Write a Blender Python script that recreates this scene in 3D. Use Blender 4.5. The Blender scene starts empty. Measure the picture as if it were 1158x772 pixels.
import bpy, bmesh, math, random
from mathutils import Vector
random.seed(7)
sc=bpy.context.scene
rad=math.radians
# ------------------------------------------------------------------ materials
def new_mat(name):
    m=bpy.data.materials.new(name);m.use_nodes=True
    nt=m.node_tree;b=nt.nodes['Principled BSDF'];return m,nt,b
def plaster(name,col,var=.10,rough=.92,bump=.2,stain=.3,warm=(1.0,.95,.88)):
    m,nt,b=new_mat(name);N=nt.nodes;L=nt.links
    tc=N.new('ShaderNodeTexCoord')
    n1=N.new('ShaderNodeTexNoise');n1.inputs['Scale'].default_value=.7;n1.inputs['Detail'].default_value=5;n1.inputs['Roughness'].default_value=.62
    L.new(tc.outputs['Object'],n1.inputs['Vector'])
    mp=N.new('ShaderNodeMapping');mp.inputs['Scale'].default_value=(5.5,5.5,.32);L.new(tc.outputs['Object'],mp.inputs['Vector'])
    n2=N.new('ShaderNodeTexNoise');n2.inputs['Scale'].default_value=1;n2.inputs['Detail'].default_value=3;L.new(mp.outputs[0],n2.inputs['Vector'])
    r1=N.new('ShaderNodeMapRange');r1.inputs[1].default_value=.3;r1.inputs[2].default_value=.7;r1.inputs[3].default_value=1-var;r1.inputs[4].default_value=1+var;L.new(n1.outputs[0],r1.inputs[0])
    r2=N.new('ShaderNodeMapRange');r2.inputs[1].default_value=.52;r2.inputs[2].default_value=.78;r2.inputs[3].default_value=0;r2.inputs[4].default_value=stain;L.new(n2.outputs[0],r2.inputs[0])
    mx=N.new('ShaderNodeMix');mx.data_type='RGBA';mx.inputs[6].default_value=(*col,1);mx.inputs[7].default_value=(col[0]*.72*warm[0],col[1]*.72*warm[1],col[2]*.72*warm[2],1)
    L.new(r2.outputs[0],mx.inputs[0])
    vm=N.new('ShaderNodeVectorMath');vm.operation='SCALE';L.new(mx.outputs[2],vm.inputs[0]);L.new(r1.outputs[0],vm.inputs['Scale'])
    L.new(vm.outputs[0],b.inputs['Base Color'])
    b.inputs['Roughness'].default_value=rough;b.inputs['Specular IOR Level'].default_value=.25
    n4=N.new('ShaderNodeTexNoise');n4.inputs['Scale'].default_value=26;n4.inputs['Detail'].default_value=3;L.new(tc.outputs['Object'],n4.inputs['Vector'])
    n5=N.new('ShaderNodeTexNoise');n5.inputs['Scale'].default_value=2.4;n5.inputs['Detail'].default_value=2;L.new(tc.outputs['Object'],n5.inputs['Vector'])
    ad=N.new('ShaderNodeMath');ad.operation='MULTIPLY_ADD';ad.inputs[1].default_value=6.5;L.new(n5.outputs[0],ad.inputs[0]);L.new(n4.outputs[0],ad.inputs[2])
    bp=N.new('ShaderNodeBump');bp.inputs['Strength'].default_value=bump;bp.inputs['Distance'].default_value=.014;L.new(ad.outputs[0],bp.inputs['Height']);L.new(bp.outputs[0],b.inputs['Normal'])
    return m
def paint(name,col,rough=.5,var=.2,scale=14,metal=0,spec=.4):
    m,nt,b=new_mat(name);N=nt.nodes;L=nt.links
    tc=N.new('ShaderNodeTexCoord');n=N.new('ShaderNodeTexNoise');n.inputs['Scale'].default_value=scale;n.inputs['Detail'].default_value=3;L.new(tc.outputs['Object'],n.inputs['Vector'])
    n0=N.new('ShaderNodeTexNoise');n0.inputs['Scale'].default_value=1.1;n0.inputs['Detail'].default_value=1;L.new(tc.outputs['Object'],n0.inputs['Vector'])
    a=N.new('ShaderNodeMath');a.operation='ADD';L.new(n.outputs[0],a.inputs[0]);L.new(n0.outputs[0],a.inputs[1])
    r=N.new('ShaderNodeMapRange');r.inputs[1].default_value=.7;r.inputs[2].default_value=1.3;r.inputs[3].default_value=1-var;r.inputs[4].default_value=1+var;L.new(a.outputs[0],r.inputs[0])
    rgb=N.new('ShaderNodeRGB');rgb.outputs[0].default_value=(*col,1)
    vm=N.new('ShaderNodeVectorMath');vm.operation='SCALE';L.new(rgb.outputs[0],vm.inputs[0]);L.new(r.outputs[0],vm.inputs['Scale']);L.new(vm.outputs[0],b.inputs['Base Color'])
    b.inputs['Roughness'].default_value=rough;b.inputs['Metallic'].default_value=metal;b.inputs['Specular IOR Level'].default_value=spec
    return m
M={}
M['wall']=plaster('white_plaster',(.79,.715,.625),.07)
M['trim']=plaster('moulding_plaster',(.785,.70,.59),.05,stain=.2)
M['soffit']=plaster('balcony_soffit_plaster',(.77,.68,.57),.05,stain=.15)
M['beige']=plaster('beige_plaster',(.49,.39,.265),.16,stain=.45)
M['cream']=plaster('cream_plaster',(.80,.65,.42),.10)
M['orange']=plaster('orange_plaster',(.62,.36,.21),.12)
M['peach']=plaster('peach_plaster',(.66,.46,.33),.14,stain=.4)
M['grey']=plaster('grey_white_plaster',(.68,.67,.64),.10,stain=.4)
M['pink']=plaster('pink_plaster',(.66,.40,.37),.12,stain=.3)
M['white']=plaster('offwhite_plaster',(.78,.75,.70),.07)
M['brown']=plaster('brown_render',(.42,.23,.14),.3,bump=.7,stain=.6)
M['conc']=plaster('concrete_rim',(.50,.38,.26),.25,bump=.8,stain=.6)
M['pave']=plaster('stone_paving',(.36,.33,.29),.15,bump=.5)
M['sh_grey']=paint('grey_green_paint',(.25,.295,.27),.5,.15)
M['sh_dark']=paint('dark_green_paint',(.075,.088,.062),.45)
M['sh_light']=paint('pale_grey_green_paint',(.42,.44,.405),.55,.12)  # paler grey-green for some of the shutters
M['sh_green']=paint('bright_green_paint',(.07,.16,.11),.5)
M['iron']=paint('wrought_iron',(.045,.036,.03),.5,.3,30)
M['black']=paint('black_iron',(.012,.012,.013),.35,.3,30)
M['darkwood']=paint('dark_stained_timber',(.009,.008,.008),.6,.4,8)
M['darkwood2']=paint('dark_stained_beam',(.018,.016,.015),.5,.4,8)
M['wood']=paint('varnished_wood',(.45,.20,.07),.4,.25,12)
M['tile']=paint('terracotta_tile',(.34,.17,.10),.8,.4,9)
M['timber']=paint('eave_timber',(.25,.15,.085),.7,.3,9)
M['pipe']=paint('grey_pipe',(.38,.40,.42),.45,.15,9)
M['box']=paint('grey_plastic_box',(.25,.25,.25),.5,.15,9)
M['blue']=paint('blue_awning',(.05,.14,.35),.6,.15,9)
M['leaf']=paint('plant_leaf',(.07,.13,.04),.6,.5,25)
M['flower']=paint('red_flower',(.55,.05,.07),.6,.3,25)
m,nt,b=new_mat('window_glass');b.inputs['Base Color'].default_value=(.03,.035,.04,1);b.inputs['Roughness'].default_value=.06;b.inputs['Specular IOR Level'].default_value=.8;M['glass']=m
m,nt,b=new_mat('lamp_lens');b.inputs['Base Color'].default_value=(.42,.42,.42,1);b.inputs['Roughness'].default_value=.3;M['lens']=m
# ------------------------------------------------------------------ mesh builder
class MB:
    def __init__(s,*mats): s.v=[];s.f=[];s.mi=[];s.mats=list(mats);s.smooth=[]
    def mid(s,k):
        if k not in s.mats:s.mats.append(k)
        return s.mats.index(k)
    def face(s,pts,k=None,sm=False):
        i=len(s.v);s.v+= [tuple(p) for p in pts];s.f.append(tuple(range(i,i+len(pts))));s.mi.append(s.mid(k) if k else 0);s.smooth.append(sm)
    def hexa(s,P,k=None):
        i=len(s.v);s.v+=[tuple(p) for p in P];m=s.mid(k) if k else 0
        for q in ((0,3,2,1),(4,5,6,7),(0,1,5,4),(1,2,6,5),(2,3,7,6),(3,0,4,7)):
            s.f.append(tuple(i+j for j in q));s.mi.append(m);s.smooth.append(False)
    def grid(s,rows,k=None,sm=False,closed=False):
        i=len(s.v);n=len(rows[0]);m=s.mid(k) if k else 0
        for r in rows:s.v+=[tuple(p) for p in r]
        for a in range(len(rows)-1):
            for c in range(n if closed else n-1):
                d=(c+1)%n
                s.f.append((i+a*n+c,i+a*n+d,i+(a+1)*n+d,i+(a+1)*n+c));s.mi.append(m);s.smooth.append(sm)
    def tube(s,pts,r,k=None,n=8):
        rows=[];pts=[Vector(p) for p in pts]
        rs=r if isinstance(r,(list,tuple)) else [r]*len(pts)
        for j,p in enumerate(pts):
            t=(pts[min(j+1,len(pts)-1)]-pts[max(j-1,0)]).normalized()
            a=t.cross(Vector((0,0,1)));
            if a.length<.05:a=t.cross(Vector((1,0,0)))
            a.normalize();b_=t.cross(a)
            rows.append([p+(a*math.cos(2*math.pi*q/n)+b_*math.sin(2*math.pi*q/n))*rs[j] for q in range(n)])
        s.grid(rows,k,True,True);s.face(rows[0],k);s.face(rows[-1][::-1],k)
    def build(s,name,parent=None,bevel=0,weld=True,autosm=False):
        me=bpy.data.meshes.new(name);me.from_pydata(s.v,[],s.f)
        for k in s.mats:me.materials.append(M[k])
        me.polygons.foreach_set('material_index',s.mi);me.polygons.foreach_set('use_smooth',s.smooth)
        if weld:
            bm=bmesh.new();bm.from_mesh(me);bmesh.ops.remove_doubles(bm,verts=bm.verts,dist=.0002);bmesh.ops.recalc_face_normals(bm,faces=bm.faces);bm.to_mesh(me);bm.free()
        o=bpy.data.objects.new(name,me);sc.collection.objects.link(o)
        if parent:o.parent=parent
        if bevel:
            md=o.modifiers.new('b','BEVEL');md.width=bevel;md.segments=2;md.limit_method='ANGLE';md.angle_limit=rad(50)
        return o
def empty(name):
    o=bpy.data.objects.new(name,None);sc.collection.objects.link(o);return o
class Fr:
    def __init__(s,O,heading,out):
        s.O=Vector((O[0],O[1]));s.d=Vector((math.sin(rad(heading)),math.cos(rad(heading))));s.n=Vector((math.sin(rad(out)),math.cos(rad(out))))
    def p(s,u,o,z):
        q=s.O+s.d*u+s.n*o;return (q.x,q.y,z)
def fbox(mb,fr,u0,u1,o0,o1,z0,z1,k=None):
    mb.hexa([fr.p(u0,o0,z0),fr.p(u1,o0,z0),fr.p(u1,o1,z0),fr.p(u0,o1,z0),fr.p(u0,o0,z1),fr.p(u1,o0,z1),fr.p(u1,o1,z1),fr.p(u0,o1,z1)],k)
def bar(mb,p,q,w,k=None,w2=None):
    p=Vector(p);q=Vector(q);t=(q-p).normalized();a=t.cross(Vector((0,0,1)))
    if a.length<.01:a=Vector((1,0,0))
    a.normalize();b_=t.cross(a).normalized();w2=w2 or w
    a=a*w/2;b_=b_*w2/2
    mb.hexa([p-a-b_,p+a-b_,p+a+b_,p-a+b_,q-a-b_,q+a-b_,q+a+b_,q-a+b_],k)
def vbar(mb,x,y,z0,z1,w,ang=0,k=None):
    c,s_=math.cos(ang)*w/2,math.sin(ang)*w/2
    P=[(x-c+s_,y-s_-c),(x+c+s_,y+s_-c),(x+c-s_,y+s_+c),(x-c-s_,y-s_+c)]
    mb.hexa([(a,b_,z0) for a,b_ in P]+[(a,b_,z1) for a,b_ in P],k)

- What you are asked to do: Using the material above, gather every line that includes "scene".

- Right answer:
Write a Blender Python script that recreates this scene in 3D. Use Blender 4.5. The Blender scene starts empty. Measure the picture as if it were 1158x772 pixels.
sc=bpy.context.scene